Hogan quit his job at the video store.
In fact, much of the attention garnered by "The Standoff" is on the amount of money it has earned its young author. He says that's unfortunate.
"I'm not pleased that that comes out so much when the book is talked about," he says. "I certainly could overshadow what it's all about."
"But I'm certainly pleased that the book has been so well-re-ceived."
Hogan also is amused that the deal has created a buzz about video store jobs. Acclaimed director Quentin Tarantino of "Pulp Fiction" also had a job giving customers tape-rental advice before making the big time.

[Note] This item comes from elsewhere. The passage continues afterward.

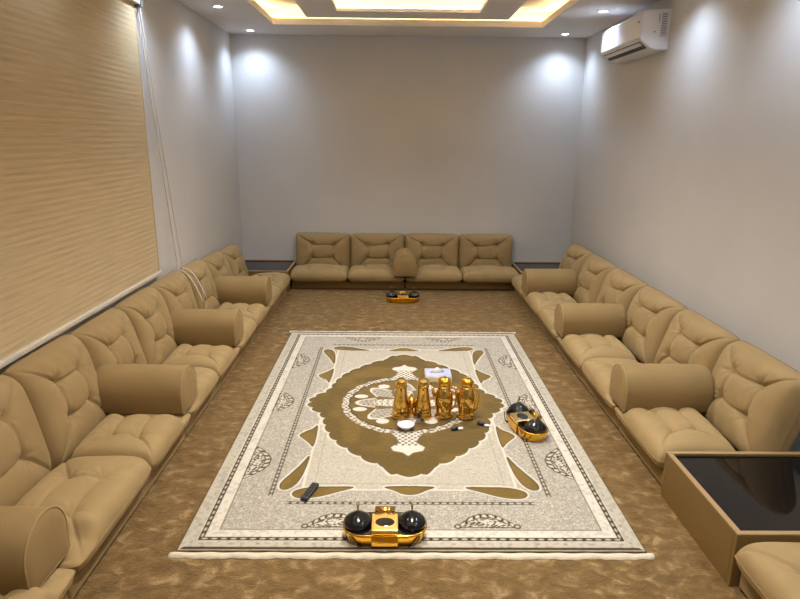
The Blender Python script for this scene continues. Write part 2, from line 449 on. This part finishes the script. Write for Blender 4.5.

"It's a good job to have while you're pursuing something else," Hogan said. "It's a great part-time job, but I don't think there's any special magic to it. I don't think parents will be pulling their kids out of college and trying to place them in a good video store."
"The Standoff" actually is the third book Hogan has written since graduating from Boston College a few years back. He's chalking up the first two as good experiences and is at work on something new.
"It will be a thriller, but it won't be `The Standoff II,' " he said.
In the meantime, he's enjoying his nationwide promotional tour for "The Standoff" which is bringing him for the first time to the area he wrote about in the book.
"It will be interesting to be in that country, to see it firsthand," he said. "I always wanted to go out, but I really didn't have the resources to when I was writing the book."